The first question most people ask when they receive an unfavourable decision from the Department of Immigration is whether there is a right to have the decision reviewed.

There are several different bodies which are charged with the role of reviewing certain migration decisions, however it is important to note that not all migration decisions have a right of review. In most cases the decision letter will inform the visa applicant if review rights exists, however if it is silent on this point, it would be wise to seek immediate advice.

If a decision does have review rights, the time during which the application can be lodged is prescribed and must be strictly adhered to. In most cases, if the review application is not lodged within the prescribed period, the review rights are lost. To complicate matters, time limits vary depending on the nature of the decision, where the application for review is being made and where the applicant is.

Reviews are either conducted by Tribunals – called merits review – or Courts – Judicial review. The Migration Act specifies which decisions are subject to what type review.

The Migration Review Tribunal and Refugee Review Tribunal are specific Migration Tribunals. The Migration Review Tribunal deals with a general range of migration decisions whereas, as the name suggests, the Refugee Review Tribunal deals exclusively with reviews of the Protection visa applications.

Yet another Tribunal, the Administrative Appeals Tribunal, has jurisdiction in relation to cancelation of Business visas, decisions about deportation, character, some Protection visas, Citizenship, passports and matters relating to the Migration Agents Registration Authority.

The Merits Review Tribunals review an application on its merits and are not bound by any of the findings in the original decision. The Tribunals may either agree with the original decision, vary it, or overturn it. Because the review is usually in relation to whether or not certain visa criteria has been met, the Tribunal may not be in a position to grant the visa even though the original decision is overturned. Usually this is because other visa related requirements might still be outstanding – for example health examinations. In these cases the Tribunals will send the file back to the Department of Immigration with the direction that the qualifying criteria has been met and that processing of the application should continue on this basis.

Applications to the Courts for judicial review of a migration decision are restricted by the Migration Act so that it is only possible in limited circumstances. The Courts that applications can be lodged in are the Federal Magistrates Court, The Federal Court of Australia or The High Court, however the restrictions mean that it is only possible to bring an application if it can be demonstrated that a jurisdictional error has been made. Determining whether or not this has occurred can be quite a difficult matter, and it is most important that legal advice be obtained before embarking on any applications to the Court. Again, because strict time limits are involved, it is necessary to seek advice at the earliest available opportunity.

If a judicial review application is successful, the Court does not have the power to grant the visa sought and can only refer the application back to the earlier decision maker with the direction that it be decided according to the law – in other words, the court has agreed with the applicant that a jurisdiction error has occurred and that the application must be reconsidered according to the law. This does not necessarily mean that once the application is returned the decision maker will decide that the visa should be granted as there may be other reasons which would still result in an adverse outcome.

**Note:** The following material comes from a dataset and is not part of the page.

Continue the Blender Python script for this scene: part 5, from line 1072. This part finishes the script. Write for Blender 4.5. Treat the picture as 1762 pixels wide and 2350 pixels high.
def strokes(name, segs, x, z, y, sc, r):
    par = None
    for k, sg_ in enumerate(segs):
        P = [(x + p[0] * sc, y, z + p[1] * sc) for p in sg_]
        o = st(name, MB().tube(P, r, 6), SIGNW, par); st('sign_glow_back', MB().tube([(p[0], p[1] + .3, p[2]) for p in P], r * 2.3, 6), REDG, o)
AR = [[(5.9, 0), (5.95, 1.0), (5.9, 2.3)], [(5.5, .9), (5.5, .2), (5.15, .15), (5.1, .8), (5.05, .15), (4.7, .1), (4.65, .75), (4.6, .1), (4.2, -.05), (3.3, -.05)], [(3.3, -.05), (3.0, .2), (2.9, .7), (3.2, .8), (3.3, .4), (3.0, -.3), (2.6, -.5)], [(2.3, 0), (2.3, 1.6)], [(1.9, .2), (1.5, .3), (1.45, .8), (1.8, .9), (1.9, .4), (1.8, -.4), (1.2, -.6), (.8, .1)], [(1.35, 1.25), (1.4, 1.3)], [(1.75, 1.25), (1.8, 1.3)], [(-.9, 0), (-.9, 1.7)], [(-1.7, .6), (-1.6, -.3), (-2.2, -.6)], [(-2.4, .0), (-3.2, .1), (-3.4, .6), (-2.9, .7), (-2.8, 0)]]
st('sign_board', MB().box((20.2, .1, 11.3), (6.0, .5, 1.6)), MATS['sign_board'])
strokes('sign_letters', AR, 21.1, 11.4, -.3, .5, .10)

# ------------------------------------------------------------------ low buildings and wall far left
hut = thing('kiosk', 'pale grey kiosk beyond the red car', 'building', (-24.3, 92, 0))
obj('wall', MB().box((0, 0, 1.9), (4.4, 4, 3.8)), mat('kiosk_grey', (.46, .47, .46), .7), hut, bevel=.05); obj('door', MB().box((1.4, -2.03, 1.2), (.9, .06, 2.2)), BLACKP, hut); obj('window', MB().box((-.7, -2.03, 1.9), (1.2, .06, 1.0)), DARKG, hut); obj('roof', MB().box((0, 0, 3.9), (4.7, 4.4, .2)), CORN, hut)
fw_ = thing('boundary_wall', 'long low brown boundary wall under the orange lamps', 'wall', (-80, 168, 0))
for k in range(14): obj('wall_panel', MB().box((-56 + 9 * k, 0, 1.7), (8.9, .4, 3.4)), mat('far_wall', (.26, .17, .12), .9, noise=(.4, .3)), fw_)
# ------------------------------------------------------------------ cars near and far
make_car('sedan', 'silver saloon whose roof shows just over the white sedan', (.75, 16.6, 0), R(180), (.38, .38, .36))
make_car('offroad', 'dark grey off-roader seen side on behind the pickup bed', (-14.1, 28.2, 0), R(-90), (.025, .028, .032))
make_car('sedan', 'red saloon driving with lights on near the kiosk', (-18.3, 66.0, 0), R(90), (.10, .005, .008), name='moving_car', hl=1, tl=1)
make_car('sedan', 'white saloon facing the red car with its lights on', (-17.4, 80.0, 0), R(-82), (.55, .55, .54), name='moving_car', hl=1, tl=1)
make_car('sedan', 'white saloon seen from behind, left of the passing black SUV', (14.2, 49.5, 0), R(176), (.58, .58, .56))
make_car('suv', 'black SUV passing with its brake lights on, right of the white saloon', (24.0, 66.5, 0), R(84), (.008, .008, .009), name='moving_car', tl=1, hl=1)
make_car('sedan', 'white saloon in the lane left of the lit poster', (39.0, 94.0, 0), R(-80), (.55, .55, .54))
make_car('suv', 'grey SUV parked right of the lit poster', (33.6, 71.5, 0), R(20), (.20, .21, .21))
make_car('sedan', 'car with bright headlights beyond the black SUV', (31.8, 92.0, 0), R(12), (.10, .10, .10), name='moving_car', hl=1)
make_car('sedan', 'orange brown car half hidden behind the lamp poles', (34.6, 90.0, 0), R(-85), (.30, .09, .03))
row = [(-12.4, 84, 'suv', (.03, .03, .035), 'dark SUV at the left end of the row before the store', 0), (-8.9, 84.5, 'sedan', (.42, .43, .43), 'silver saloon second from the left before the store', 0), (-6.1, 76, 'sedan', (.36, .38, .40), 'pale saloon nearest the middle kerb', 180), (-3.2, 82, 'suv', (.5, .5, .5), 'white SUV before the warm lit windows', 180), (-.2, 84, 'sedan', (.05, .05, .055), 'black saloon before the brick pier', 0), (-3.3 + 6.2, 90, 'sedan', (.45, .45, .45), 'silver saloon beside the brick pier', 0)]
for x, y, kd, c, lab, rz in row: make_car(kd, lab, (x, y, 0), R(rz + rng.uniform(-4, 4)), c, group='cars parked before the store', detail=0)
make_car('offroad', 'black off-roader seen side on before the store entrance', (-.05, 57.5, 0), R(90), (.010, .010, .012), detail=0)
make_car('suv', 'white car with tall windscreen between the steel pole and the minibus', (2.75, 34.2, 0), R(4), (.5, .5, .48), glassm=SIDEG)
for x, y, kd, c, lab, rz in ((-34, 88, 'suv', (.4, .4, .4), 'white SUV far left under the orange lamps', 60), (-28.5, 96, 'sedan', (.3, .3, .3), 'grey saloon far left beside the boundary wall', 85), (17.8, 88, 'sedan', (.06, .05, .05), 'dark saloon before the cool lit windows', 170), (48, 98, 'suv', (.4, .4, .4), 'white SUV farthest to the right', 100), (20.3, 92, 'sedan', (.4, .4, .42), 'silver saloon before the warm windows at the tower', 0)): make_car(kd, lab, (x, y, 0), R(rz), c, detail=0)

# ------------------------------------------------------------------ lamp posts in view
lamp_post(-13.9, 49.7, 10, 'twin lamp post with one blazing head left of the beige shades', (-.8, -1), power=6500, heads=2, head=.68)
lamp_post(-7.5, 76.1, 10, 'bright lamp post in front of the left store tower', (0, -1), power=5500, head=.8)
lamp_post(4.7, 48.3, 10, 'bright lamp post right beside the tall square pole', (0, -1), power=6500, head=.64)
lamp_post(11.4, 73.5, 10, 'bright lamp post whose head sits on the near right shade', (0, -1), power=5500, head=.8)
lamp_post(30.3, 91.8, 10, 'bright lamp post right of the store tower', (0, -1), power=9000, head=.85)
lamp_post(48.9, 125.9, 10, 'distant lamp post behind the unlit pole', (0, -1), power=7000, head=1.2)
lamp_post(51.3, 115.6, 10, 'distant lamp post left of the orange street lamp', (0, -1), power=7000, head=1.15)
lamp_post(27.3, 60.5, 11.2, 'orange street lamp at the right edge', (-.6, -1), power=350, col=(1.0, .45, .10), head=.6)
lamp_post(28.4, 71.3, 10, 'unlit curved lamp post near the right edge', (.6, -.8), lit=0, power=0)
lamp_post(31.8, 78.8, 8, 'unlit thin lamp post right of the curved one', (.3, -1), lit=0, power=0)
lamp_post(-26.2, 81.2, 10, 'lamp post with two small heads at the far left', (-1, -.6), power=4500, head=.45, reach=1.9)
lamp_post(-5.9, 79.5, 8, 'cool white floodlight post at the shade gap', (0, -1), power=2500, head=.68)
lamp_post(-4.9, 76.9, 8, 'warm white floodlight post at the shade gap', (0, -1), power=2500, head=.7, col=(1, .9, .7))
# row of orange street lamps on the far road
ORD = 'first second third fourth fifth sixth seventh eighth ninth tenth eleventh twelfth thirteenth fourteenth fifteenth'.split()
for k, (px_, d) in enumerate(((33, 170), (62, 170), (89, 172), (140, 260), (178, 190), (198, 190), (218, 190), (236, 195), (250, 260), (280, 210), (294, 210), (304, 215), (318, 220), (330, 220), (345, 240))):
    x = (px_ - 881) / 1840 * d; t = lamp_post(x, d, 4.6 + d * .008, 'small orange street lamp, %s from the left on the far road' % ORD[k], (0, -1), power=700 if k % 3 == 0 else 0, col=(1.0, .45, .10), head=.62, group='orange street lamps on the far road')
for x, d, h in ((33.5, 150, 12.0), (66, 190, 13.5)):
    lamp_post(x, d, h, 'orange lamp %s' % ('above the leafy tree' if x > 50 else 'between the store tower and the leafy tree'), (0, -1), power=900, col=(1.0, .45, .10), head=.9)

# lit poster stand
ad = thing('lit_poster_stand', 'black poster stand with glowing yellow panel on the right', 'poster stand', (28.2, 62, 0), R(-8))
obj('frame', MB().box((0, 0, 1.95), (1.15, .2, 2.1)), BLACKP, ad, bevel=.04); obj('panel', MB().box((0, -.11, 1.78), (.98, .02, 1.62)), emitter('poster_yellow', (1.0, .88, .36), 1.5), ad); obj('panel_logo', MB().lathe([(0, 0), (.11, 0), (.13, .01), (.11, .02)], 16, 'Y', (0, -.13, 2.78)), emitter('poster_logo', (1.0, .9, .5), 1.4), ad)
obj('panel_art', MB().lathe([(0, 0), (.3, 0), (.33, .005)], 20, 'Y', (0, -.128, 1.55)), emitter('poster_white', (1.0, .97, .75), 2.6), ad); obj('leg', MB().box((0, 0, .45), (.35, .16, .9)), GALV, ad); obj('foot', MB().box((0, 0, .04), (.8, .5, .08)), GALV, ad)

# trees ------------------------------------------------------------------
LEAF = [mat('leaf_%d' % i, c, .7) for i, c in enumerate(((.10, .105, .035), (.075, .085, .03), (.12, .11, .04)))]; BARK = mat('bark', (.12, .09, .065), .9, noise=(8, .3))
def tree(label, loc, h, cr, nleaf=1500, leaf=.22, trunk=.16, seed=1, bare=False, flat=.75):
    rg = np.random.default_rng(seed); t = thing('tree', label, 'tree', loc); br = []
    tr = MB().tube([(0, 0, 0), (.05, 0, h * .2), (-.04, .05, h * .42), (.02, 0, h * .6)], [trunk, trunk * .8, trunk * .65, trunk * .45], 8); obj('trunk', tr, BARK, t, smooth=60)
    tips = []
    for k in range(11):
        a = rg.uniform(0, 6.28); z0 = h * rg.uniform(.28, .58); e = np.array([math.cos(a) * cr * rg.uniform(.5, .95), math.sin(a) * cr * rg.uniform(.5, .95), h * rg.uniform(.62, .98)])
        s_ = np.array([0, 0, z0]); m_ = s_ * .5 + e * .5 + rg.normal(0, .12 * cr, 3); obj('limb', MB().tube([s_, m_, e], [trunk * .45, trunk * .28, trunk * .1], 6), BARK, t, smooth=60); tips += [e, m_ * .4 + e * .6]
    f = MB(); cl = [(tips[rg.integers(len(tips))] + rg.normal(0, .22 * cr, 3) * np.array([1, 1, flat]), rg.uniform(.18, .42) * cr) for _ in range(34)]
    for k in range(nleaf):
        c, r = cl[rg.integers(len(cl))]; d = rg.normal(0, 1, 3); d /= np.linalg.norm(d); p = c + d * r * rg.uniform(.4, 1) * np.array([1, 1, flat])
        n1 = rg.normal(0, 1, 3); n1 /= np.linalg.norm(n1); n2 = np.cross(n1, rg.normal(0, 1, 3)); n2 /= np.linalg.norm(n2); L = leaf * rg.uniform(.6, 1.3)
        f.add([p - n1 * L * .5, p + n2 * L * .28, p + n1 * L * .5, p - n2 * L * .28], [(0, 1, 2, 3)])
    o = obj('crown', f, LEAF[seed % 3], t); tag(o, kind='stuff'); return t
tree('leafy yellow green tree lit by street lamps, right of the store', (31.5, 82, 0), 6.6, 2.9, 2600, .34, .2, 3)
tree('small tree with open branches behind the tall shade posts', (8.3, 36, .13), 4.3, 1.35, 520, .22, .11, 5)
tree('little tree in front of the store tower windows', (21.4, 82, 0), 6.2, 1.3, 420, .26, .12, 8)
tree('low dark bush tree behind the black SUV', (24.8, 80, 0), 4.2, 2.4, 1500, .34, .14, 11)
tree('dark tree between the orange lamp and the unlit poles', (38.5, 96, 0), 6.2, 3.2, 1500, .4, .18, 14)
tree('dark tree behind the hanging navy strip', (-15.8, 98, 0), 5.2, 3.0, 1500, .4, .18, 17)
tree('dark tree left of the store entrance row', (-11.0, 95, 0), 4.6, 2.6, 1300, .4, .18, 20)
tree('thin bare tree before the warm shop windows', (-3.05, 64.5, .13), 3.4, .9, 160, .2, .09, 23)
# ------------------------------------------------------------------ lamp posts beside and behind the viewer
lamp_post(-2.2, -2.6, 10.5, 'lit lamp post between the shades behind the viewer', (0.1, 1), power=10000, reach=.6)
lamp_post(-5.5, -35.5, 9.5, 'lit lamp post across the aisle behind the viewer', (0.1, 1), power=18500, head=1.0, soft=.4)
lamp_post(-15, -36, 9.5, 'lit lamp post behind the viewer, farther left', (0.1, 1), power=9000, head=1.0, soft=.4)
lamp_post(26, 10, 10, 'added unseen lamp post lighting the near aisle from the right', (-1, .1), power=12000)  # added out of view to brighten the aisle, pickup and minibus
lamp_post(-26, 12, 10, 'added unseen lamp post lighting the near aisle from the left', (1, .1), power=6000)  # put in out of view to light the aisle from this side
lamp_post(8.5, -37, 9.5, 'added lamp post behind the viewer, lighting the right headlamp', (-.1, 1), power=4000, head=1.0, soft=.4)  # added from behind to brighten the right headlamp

Another avenue of appeal is to apply to the Minister for Immigration to overturn the decision. The Migration Act gives the Minister for Immigration the power to substitute decisions in the public interest even if all visa criteria is not satisfied, however the Minister can only do so once the visa applicant has exhausted other avenues of appeal. The Minister has made it clear that he wishes to keep the use of this power to a minimum and has issued comprehensive guidelines in relation to matters that should be considered when preparing an application for consideration. Once again, it is recommended that legal advice be obtained if contemplating making any type of review application, or an application to the Minister.